“O Jovem” de Annie Ernaux
Relato intimista e despudorado.
“Se eu não as escrever, as coisas não se cumprem, terão apenas sido vividas.”
Se a capacidade de dizer muito com poucas palavras é um traço característico de Annie Ernaux, ela parece ter atingido um dos pontos mais altos em O Jovem (Livros do Brasil, 2023), testemunho autobiográfico de natureza tão breve quanto crucial na obra da autora, especialmente pela forma como aqui se entrelaçam algumas das suas obras anteriormente publicadas.

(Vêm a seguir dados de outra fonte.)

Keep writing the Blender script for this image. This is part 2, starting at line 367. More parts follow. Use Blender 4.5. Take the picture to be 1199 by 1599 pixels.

Ernaux nunca se restringe a falar só de um tema quando escreve e nas breves páginas deste livro, aborda uma miríade de assuntos ao recordar o relacionamento que teve aos 54 anos, com um estudante de origem humilde, trinta anos mais novo. Essa relação fá-la regressar a uma cidade do seu passado e ali, entre o entusiasmo do enamoramento, com os seus jogos de sedução e prazer, e os estigmas gerados pela diferença de idades e de posições sociais, é levada a refletir sobre a rapariga «escandalosa» que foi, menina da província, de um meio que já não é o seu e que agora, com estranheza, reconhece no outro.

Absorta pelo romance, Ernaux descreve: “O meu corpo deixara de ter idade. Era necessário o olhar fortemente reprovador dos clientes ao nosso lado, num restaurante, para ela me ser devolvida. Olhar que, em vez de me envergonhar, reforçava a minha determinação de não esconder a relação com um homem «que podia ser meu filho», quando qualquer tipo de cinquenta anos se podia exibir com uma que visivelmente não era sua filha, sem suscitar qualquer reprovação.”
Fazendo uso de um «descaramento» honesto que nos desconcerta, Ernaux aborda os preconceitos de uma sociedade conservadora face à diferença de idades desta relação, num cenário agravado pela questão de género, em torno da qual se alinham reflexões sobre o desejo feminino, a volúpia, o relacionamento entre pessoas de diferentes classes sociais, a passagem do tempo, a memória (individual e coletiva), a escrita e o papel da mulher nos anos 90.
Ao tornar-se protagonista da sua obra, e ao refletir sobre os contextos sociais que viveu mediante a ação da memória, Ernaux torna-se uma etnóloga de si mesma e conclui que não é tanto pelo que trouxe de novo, mas justamente pela repetição, que esta relação deixou a sua marca. Por fim, demonstra como a «novidade» dessa relação se foi anulando perante o tanto que vivera anteriormente.